• _WRITTEN INSTRUCTION_: Leave out the pictures and repeat the data exactly.

(Scene script records)

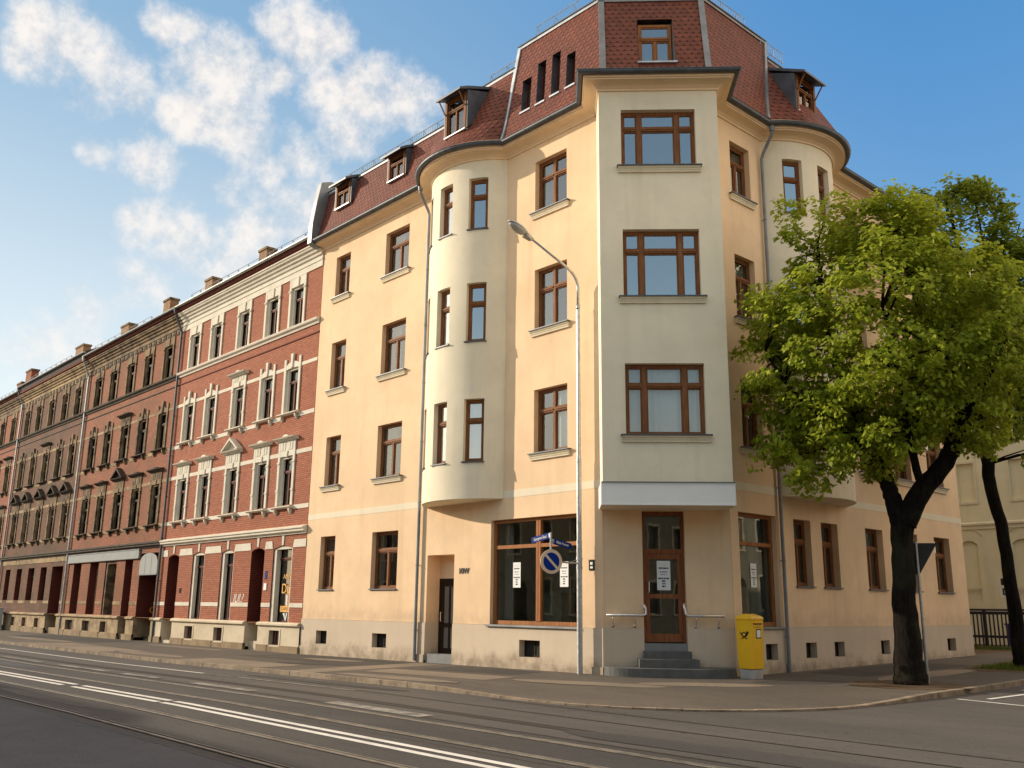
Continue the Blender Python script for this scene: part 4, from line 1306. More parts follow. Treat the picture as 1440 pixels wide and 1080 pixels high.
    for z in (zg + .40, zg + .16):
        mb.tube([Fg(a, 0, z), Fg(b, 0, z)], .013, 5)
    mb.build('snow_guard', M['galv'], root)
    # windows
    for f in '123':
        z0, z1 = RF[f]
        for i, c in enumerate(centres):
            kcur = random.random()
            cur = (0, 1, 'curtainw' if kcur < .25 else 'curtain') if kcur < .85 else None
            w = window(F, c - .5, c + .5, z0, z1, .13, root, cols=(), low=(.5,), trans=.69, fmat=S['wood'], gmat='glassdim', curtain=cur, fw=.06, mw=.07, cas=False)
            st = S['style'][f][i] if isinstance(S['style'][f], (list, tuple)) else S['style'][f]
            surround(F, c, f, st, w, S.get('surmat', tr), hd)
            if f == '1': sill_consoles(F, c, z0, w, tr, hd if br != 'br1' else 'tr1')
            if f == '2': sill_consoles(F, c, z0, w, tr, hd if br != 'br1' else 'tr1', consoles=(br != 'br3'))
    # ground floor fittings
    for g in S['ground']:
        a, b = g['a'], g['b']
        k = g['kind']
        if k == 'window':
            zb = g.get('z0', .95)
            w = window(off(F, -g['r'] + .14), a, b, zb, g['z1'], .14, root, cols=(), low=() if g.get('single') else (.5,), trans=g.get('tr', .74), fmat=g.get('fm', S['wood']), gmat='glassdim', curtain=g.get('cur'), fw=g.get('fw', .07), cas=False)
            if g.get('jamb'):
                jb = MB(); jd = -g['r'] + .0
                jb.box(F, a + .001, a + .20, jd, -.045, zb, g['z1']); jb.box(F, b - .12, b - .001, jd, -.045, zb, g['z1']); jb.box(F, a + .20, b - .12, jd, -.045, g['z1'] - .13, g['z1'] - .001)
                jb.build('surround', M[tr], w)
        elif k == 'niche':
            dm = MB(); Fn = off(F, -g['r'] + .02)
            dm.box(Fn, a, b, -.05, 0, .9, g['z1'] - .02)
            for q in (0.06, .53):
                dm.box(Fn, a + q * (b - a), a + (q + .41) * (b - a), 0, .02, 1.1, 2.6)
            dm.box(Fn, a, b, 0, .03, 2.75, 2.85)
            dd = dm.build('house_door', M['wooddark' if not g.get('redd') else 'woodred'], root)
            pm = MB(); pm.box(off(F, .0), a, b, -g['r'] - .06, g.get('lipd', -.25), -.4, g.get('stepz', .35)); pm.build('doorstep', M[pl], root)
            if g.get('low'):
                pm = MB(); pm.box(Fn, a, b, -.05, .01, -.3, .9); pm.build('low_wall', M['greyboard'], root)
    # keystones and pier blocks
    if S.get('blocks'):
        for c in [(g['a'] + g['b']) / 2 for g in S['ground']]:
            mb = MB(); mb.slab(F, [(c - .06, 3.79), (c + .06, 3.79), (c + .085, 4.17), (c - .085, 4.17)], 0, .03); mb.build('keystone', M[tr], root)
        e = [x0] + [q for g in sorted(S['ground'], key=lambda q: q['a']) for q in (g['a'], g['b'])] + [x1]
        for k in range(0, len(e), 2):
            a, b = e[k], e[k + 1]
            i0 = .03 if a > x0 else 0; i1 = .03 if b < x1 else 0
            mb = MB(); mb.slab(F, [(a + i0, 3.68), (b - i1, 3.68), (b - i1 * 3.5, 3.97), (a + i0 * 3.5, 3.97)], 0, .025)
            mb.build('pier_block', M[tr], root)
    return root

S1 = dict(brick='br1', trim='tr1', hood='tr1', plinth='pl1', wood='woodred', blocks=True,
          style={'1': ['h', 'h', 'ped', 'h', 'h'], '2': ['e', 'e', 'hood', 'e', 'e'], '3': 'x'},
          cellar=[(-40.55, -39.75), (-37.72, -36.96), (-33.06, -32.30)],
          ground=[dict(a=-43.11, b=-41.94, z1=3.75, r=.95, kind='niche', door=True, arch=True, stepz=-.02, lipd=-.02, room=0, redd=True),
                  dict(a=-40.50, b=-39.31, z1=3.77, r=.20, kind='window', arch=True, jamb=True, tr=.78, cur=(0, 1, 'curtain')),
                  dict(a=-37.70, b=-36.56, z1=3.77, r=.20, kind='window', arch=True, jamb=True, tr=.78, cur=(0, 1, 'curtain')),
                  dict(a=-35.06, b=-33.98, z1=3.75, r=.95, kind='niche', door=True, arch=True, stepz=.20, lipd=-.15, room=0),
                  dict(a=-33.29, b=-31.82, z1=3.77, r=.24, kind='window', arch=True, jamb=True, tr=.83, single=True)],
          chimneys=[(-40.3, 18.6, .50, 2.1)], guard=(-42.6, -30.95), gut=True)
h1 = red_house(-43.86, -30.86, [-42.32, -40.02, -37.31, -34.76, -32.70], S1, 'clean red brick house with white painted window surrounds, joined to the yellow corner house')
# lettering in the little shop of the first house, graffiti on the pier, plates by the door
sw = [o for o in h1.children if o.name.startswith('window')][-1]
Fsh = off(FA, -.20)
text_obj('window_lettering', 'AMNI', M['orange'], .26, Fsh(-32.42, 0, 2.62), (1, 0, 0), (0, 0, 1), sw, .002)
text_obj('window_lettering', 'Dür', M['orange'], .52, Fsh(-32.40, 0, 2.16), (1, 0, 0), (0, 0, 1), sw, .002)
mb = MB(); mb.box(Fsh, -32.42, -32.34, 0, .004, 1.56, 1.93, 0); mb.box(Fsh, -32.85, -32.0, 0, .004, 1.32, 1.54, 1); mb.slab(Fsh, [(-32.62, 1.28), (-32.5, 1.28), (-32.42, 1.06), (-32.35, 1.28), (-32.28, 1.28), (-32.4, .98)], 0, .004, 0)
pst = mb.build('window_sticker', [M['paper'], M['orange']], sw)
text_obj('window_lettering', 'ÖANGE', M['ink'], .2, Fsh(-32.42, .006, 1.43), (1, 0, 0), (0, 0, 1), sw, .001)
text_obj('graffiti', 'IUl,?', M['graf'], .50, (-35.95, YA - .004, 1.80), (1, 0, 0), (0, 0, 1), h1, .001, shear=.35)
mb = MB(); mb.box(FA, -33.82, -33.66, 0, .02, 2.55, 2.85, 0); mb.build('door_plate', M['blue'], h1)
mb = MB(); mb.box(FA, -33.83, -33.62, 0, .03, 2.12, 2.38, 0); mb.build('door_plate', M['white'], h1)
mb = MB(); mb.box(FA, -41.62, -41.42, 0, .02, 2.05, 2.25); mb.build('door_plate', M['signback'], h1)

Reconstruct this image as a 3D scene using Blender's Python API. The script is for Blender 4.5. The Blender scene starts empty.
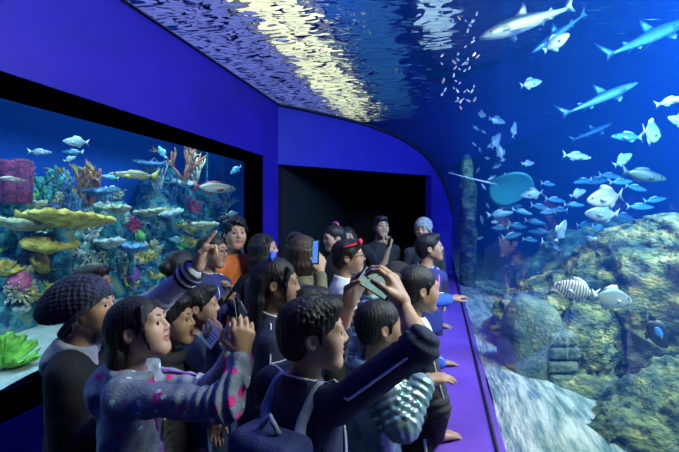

• _SOLUTION FOR THIS TASK_:
Continue the Blender Python script for this scene: part 4, from line 1306. More parts follow. Treat the picture as 1440 pixels wide and 1080 pixels high.
    for z in (zg + .40, zg + .16):
        mb.tube([Fg(a, 0, z), Fg(b, 0, z)], .013, 5)
    mb.build('snow_guard', M['galv'], root)
    # windows
    for f in '123':
        z0, z1 = RF[f]
        for i, c in enumerate(centres):
            kcur = random.random()
            cur = (0, 1, 'curtainw' if kcur < .25 else 'curtain') if kcur < .85 else None
            w = window(F, c - .5, c + .5, z0, z1, .13, root, cols=(), low=(.5,), trans=.69, fmat=S['wood'], gmat='glassdim', curtain=cur, fw=.06, mw=.07, cas=False)
            st = S['style'][f][i] if isinstance(S['style'][f], (list, tuple)) else S['style'][f]
            surround(F, c, f, st, w, S.get('surmat', tr), hd)
            if f == '1': sill_consoles(F, c, z0, w, tr, hd if br != 'br1' else 'tr1')
            if f == '2': sill_consoles(F, c, z0, w, tr, hd if br != 'br1' else 'tr1', consoles=(br != 'br3'))
    # ground floor fittings
    for g in S['ground']:
        a, b = g['a'], g['b']
        k = g['kind']
        if k == 'window':
            zb = g.get('z0', .95)
            w = window(off(F, -g['r'] + .14), a, b, zb, g['z1'], .14, root, cols=(), low=() if g.get('single') else (.5,), trans=g.get('tr', .74), fmat=g.get('fm', S['wood']), gmat='glassdim', curtain=g.get('cur'), fw=g.get('fw', .07), cas=False)
            if g.get('jamb'):
                jb = MB(); jd = -g['r'] + .0
                jb.box(F, a + .001, a + .20, jd, -.045, zb, g['z1']); jb.box(F, b - .12, b - .001, jd, -.045, zb, g['z1']); jb.box(F, a + .20, b - .12, jd, -.045, g['z1'] - .13, g['z1'] - .001)
                jb.build('surround', M[tr], w)
        elif k == 'niche':
            dm = MB(); Fn = off(F, -g['r'] + .02)
            dm.box(Fn, a, b, -.05, 0, .9, g['z1'] - .02)
            for q in (0.06, .53):
                dm.box(Fn, a + q * (b - a), a + (q + .41) * (b - a), 0, .02, 1.1, 2.6)
            dm.box(Fn, a, b, 0, .03, 2.75, 2.85)
            dd = dm.build('house_door', M['wooddark' if not g.get('redd') else 'woodred'], root)
            pm = MB(); pm.box(off(F, .0), a, b, -g['r'] - .06, g.get('lipd', -.25), -.4, g.get('stepz', .35)); pm.build('doorstep', M[pl], root)
            if g.get('low'):
                pm = MB(); pm.box(Fn, a, b, -.05, .01, -.3, .9); pm.build('low_wall', M['greyboard'], root)
    # keystones and pier blocks
    if S.get('blocks'):
        for c in [(g['a'] + g['b']) / 2 for g in S['ground']]:
            mb = MB(); mb.slab(F, [(c - .06, 3.79), (c + .06, 3.79), (c + .085, 4.17), (c - .085, 4.17)], 0, .03); mb.build('keystone', M[tr], root)
        e = [x0] + [q for g in sorted(S['ground'], key=lambda q: q['a']) for q in (g['a'], g['b'])] + [x1]
        for k in range(0, len(e), 2):
            a, b = e[k], e[k + 1]
            i0 = .03 if a > x0 else 0; i1 = .03 if b < x1 else 0
            mb = MB(); mb.slab(F, [(a + i0, 3.68), (b - i1, 3.68), (b - i1 * 3.5, 3.97), (a + i0 * 3.5, 3.97)], 0, .025)
            mb.build('pier_block', M[tr], root)
    return root

S1 = dict(brick='br1', trim='tr1', hood='tr1', plinth='pl1', wood='woodred', blocks=True,
          style={'1': ['h', 'h', 'ped', 'h', 'h'], '2': ['e', 'e', 'hood', 'e', 'e'], '3': 'x'},
          cellar=[(-40.55, -39.75), (-37.72, -36.96), (-33.06, -32.30)],
          ground=[dict(a=-43.11, b=-41.94, z1=3.75, r=.95, kind='niche', door=True, arch=True, stepz=-.02, lipd=-.02, room=0, redd=True),
                  dict(a=-40.50, b=-39.31, z1=3.77, r=.20, kind='window', arch=True, jamb=True, tr=.78, cur=(0, 1, 'curtain')),
                  dict(a=-37.70, b=-36.56, z1=3.77, r=.20, kind='window', arch=True, jamb=True, tr=.78, cur=(0, 1, 'curtain')),
                  dict(a=-35.06, b=-33.98, z1=3.75, r=.95, kind='niche', door=True, arch=True, stepz=.20, lipd=-.15, room=0),
                  dict(a=-33.29, b=-31.82, z1=3.77, r=.24, kind='window', arch=True, jamb=True, tr=.83, single=True)],
          chimneys=[(-40.3, 18.6, .50, 2.1)], guard=(-42.6, -30.95), gut=True)
h1 = red_house(-43.86, -30.86, [-42.32, -40.02, -37.31, -34.76, -32.70], S1, 'clean red brick house with white painted window surrounds, joined to the yellow corner house')
# lettering in the little shop of the first house, graffiti on the pier, plates by the door
sw = [o for o in h1.children if o.name.startswith('window')][-1]
Fsh = off(FA, -.20)
text_obj('window_lettering', 'AMNI', M['orange'], .26, Fsh(-32.42, 0, 2.62), (1, 0, 0), (0, 0, 1), sw, .002)
text_obj('window_lettering', 'Dür', M['orange'], .52, Fsh(-32.40, 0, 2.16), (1, 0, 0), (0, 0, 1), sw, .002)
mb = MB(); mb.box(Fsh, -32.42, -32.34, 0, .004, 1.56, 1.93, 0); mb.box(Fsh, -32.85, -32.0, 0, .004, 1.32, 1.54, 1); mb.slab(Fsh, [(-32.62, 1.28), (-32.5, 1.28), (-32.42, 1.06), (-32.35, 1.28), (-32.28, 1.28), (-32.4, .98)], 0, .004, 0)
pst = mb.build('window_sticker', [M['paper'], M['orange']], sw)
text_obj('window_lettering', 'ÖANGE', M['ink'], .2, Fsh(-32.42, .006, 1.43), (1, 0, 0), (0, 0, 1), sw, .001)
text_obj('graffiti', 'IUl,?', M['graf'], .50, (-35.95, YA - .004, 1.80), (1, 0, 0), (0, 0, 1), h1, .001, shear=.35)
mb = MB(); mb.box(FA, -33.82, -33.66, 0, .02, 2.55, 2.85, 0); mb.build('door_plate', M['blue'], h1)
mb = MB(); mb.box(FA, -33.83, -33.62, 0, .03, 2.12, 2.38, 0); mb.build('door_plate', M['white'], h1)
mb = MB(); mb.box(FA, -41.62, -41.42, 0, .02, 2.05, 2.25); mb.build('door_plate', M['signback'], h1)

Reconstruct this image as a 3D scene using Blender's Python API. The script is for Blender 4.5. The Blender scene starts empty.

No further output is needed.